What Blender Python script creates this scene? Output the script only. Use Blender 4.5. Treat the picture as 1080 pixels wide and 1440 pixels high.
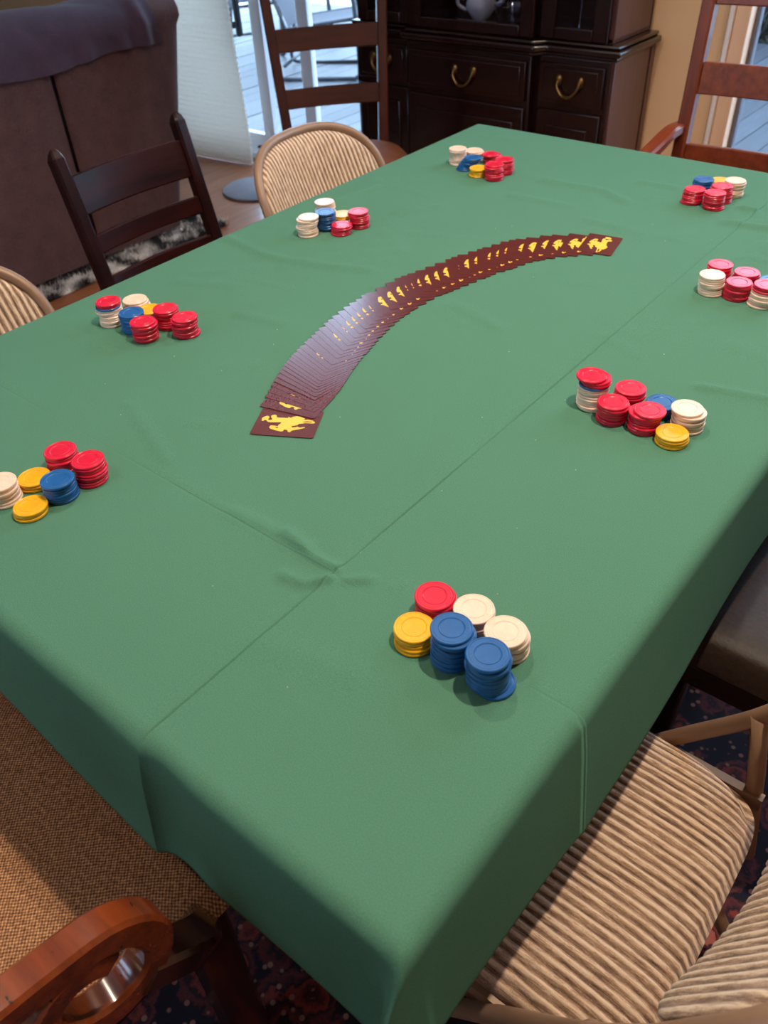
import bpy, bmesh, math, random
import numpy as np
from mathutils import Vector, Matrix
from mathutils.geometry import tessellate_polygon

S = bpy.context.scene
for o in list(bpy.data.objects):
    bpy.data.objects.remove(o)
random.seed(7)
C = S.collection

# ------------------------------------------------------------------ camera
# world: metres, floor z=0, table's far-left corner at x=0,y=0; x runs along the far edge, y runs away
CAM = Vector((1.23785, -1.87693, 1.36))
yaw, pitch, roll = -0.718096, 0.705879, -0.056826
fwd = Vector((math.sin(yaw)*math.cos(pitch), math.cos(yaw)*math.cos(pitch), -math.sin(pitch)))
rgt = Vector((math.cos(yaw), -math.sin(yaw), 0)); up = rgt.cross(fwd)
r2 = math.cos(roll)*rgt + math.sin(roll)*up; u2 = -math.sin(roll)*rgt + math.cos(roll)*up
cam = bpy.data.cameras.new('camera'); cam_o = bpy.data.objects.new('camera', cam); C.objects.link(cam_o)
cam.sensor_fit = 'VERTICAL'; cam.sensor_height = 36; cam.lens = 1132.09*36/1440
cam.clip_start = .02; cam.clip_end = 100
M = Matrix((r2, u2, -fwd)).transposed().to_4x4(); M.translation = CAM
cam_o.matrix_world = M
cam.dof.use_dof = True; cam.dof.focus_distance = 1.0; cam.dof.aperture_fstop = 8.0
S.camera = cam_o

# ------------------------------------------------------------------ view, world
S.view_settings.view_transform = 'Standard'; S.view_settings.look = 'None'
S.view_settings.gamma = 1.0; S.view_settings.exposure = 0.2
S.view_settings.use_curve_mapping = False
W = bpy.data.worlds.new('overcast_sky'); S.world = W; W.use_nodes = True
bg = W.node_tree.nodes['Background']
bg.inputs[0].default_value = (.52, .74, 1.0, 1); bg.inputs[1].default_value = 7.0

LAMP_WARM = (1.0, .84, .64)
SPOT_W = 128.0         # each recessed ceiling lamp

# ------------------------------------------------------------------ materials
MATS = {}
def lin(c):
    return tuple((x/255/12.92 if x/255 <= .04045 else ((x/255+.055)/1.055)**2.4) for x in c)
class NT:
    def __init__(s, name):
        s.m = bpy.data.materials.new(name); s.m.use_nodes = True
        s.t = s.m.node_tree; s.n = s.t.nodes; s.b = s.n['Principled BSDF']; MATS[name] = s.m
    def add(s, typ, ins=None, **kw):
        n = s.n.new(typ)
        for k, v in kw.items(): setattr(n, k, v)
        for k, v in (ins or {}).items():
            if isinstance(v, bpy.types.NodeSocket): s.t.links.new(v, n.inputs[k])
            else: n.inputs[k].default_value = v
        return n
    def set(s, **kw):
        for k, v in kw.items():
            k = k.replace('_', ' ')
            if isinstance(v, bpy.types.NodeSocket): s.t.links.new(v, s.b.inputs[k])
            else: s.b.inputs[k].default_value = v
        return s
    def coord(s, which='Object', scale=None):
        o = s.add('ShaderNodeTexCoord').outputs[which]
        if scale is not None:
            o = s.add('ShaderNodeMapping', {'Vector': o, 'Scale': scale}).outputs[0]
        return o
    def noise(s, vec, scale, detail=4, rough=.6):
        return s.add('ShaderNodeTexNoise', {'Vector': vec, 'Scale': scale, 'Detail': detail, 'Roughness': rough}).outputs[0]
    def ramp(s, fac, stops):
        r = s.add('ShaderNodeValToRGB', {'Fac': fac})
        e = r.color_ramp.elements
        while len(e) < len(stops): e.new(.5)
        for q, (p, c) in zip(e, stops):
            q.position = p; q.color = (*c[:3], 1)
        return r.outputs[0]
    def math(s, op, a, b=0.0, c=None):
        ins = {0: a, 1: b}
        if c is not None: ins[2] = c
        return s.add('ShaderNodeMath', ins, operation=op).outputs[0]
    def mix(s, fac, a, b):
        n = s.add('ShaderNodeMix', data_type='RGBA')
        for i, v in ((0, fac), (6, a), (7, b)):
            if isinstance(v, bpy.types.NodeSocket): s.t.links.new(v, n.inputs[i])
            else: n.inputs[i].default_value = v if i == 0 else (*v[:3], 1)
        return n.outputs[2]
    def bump(s, h, strength=.3, dist=.001):
        b = s.add('ShaderNodeBump', {'Height': h, 'Strength': strength, 'Distance': dist})
        s.t.links.new(b.outputs[0], s.b.inputs['Normal'])
    def sep(s, v):
        return s.add('ShaderNodeSeparateXYZ', {0: v}).outputs

def plain(name, rgb, rough=.5, metal=0.0, spec=.5, var=.12, scale=30, coat=0):
    t = NT(name); c = lin(rgb); v = t.coord()
    n = t.noise(v, scale)
    col = t.ramp(n, [(.3, tuple(x*(1-var) for x in c)), (.7, tuple(min(1, x*(1+var)) for x in c))])
    t.set(Base_Color=col, Roughness=rough, Metallic=metal, Specular_IOR_Level=spec, Coat_Weight=coat)
    if coat: t.set(Coat_Roughness=.08)
    return t.m
def wood(name, dark, light, axis=2, rough=.3, coat=.4, scale=14, marks=False, spec=.5):
    t = NT(name); sc = [scale]*3; sc[axis] = scale*.08
    v = t.coord('Object', sc); n = t.noise(v, 3.0, 6, .65)
    col = t.ramp(n, [(.3, lin(dark)), (.7, lin(light))])
    if marks:
        m = t.noise(t.coord('Object', (140, 60, 140)), 1.0, 2)
        col = t.mix(t.ramp(m, [(.70, (0, 0, 0)), (.74, (1, 1, 1))]), col, lin((45, 18, 8)))
    t.set(Base_Color=col, Roughness=rough, Coat_Weight=coat, Coat_Roughness=.12, Specular_IOR_Level=spec)
    t.bump(n, .08, .001)
    return t.m

# green felt cloth
t = NT('green_felt'); v = t.coord()
n1 = t.noise(v, 900, 3, .7); n2 = t.noise(v, 9, 3, .5)
c1 = t.ramp(n1, [(.25, lin((66, 112, 92))), (.75, lin((94, 138, 116)))])
c2 = t.mix(t.ramp(n2, [(.35, (.0, 0, 0)), (.65, (.12, .12, .12))]), c1, lin((86, 133, 109)))
t.set(Base_Color=c2, Roughness=.95, Specular_IOR_Level=.08)
t.bump(n1, .5, .0006)

# poker chip plastics, faces embossed with a ring of small marks
def chip_mat(name, rgb, rough=.30):
    t = NT(name); v = t.coord(); x, y, z = t.sep(v)
    r = t.math('SQRT', t.math('ADD', t.math('MULTIPLY', x, x), t.math('MULTIPLY', y, y)))
    a = t.math('ARCTAN2', y, x)
    wave = t.math('SINE', t.math('MULTIPLY', a, 24.0))
    band = t.math('LESS_THAN', t.math('ABSOLUTE', t.math('SUBTRACT', r, .0146)), .0013)
    marks = t.math('MULTIPLY', band, t.math('GREATER_THAN', wave, .1))
    nz = t.noise(v, 160, 3)
    c = lin(rgb)
    col = t.ramp(nz, [(.3, tuple(q*.92 for q in c)), (.7, tuple(min(1, q*1.06) for q in c))])
    t.set(Base_Color=col, Roughness=rough, Specular_IOR_Level=.55)
    t.bump(t.math('ADD', t.math('MULTIPLY', marks, -1.0), t.math('MULTIPLY', nz, .1)), .5, .0004)
    return t.m
CHIP = {'R': chip_mat('red_chip', (216, 28, 62)), 'W': chip_mat('white_chip', (242, 210, 190)),
        'B': chip_mat('blue_chip', (30, 92, 158)), 'Y': chip_mat('yellow_chip', (240, 176, 28))}

# playing cards
t = NT('card_brown'); v = t.coord()
t.set(Base_Color=t.ramp(t.noise(v, 300), [(.3, lin((92, 38, 36))), (.7, lin((102, 45, 42)))]), Roughness=.26,
      Specular_IOR_Level=.6, Coat_Weight=.6, Coat_Roughness=.16)
plain('lint_white', (225, 228, 224), .9)
plain('card_yellow', (246, 196, 72), .4, var=.04)
plain('card_edge', (214, 205, 196), .6)

# woods
wood('wood_dark', (20, 5, 6), (46, 13, 12), 2, .4, .06, spec=.22)
wood('wood_dark_h', (22, 5, 6), (52, 14, 13), 1, .4, .06, spec=.22)
wood('wood_mid', (50, 18, 11), (76, 29, 17), 2, .35, .4)
wood('wood_mid_h', (50, 18, 11), (80, 31, 18), 1, .35, .4)
wood('wood_red', (92, 34, 16), (134, 58, 29), 2, .32, .25)
wood('wood_red_h', (96, 36, 17), (140, 62, 31), 0, .32, .25)
wood('wood_arm', (92, 37, 15), (146, 68, 30), 1, .2, .7, marks=True)
wood('wood_arm_dark', (30, 12, 8), (62, 26, 15), 2, .25, .6)
wood('hutch_wood', (14, 5, 6), (32, 10, 11), 0, .24, .4)
wood('hutch_wood_lit', (60, 32, 32), (82, 46, 44), 2, .3, .4)  # same hutch mahogany, lightened: light on the right side is in the colour
wood('table_wood', (60, 34, 20), (98, 60, 36), 1, .4, .3)
plain('brass', (120, 94, 58), .38, 1.0)
plain('seat_brown', (120, 66, 38), .45, var=.2, scale=20)
plain('tube_beige', (150, 116, 92), .42, .1, var=.06)
plain('tube_cap', (70, 60, 54), .6)
t = NT('black_leather'); v = t.coord(); n = t.noise(v, 130, 5, .65)
t.set(Base_Color=t.ramp(n, [(.3, lin((34, 22, 17))), (.7, lin((54, 37, 29)))]), Roughness=.5, Specular_IOR_Level=.35)
t.bump(n, .5, .0012)
plain('black_metal', (18, 16, 16), .4)

# ribbed chenille upholstery: ribs are modelled, the colour follows the woven rows
def chenille(name, axis):
    t = NT(name); v = t.coord(); s = t.sep(v); q = s[axis]
    ph = t.math('MULTIPLY', q, 2*math.pi/.0118)
    rib = t.math('MULTIPLY_ADD', t.math('COSINE', ph), .5, .5)
    sc = [40, 40, 40]; sc[axis] = 420
    dash = t.noise(t.coord('Object', sc), 1.0, 4, .75)
    thr = t.noise(t.coord('Object', [900 if i != axis else 500 for i in range(3)]), 1.0, 2)
    h = t.math('ADD', t.math('MULTIPLY', rib, .36), t.math('ADD', t.math('MULTIPLY', dash, 1.05), t.math('MULTIPLY', thr, .26)))
    col = t.ramp(h, [(.48, lin((56, 38, 30))), (.68, lin((136, 104, 84))), (.88, lin((196, 160, 132))), (1.0, lin((232, 202, 174)))])
    t.set(Base_Color=col, Roughness=.85, Sheen_Weight=.2)
    t.bump(t.math('ADD', dash, thr), .3, .0008)
    return t.m
chenille('chenille', 1)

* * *

▸ **WRITTEN REQUEST**
Please restate the material above line by line, exactly, beginning at its first line and ending with the line that contains "C = S.collection", without any pictures.

▸ **OUTPUT OF THE EXERCISE**
What Blender Python script creates this scene? Output the script only. Use Blender 4.5. Treat the picture as 1080 pixels wide and 1440 pixels high.
import bpy, bmesh, math, random
import numpy as np
from mathutils import Vector, Matrix
from mathutils.geometry import tessellate_polygon

S = bpy.context.scene
for o in list(bpy.data.objects):
    bpy.data.objects.remove(o)
random.seed(7)
C = S.collection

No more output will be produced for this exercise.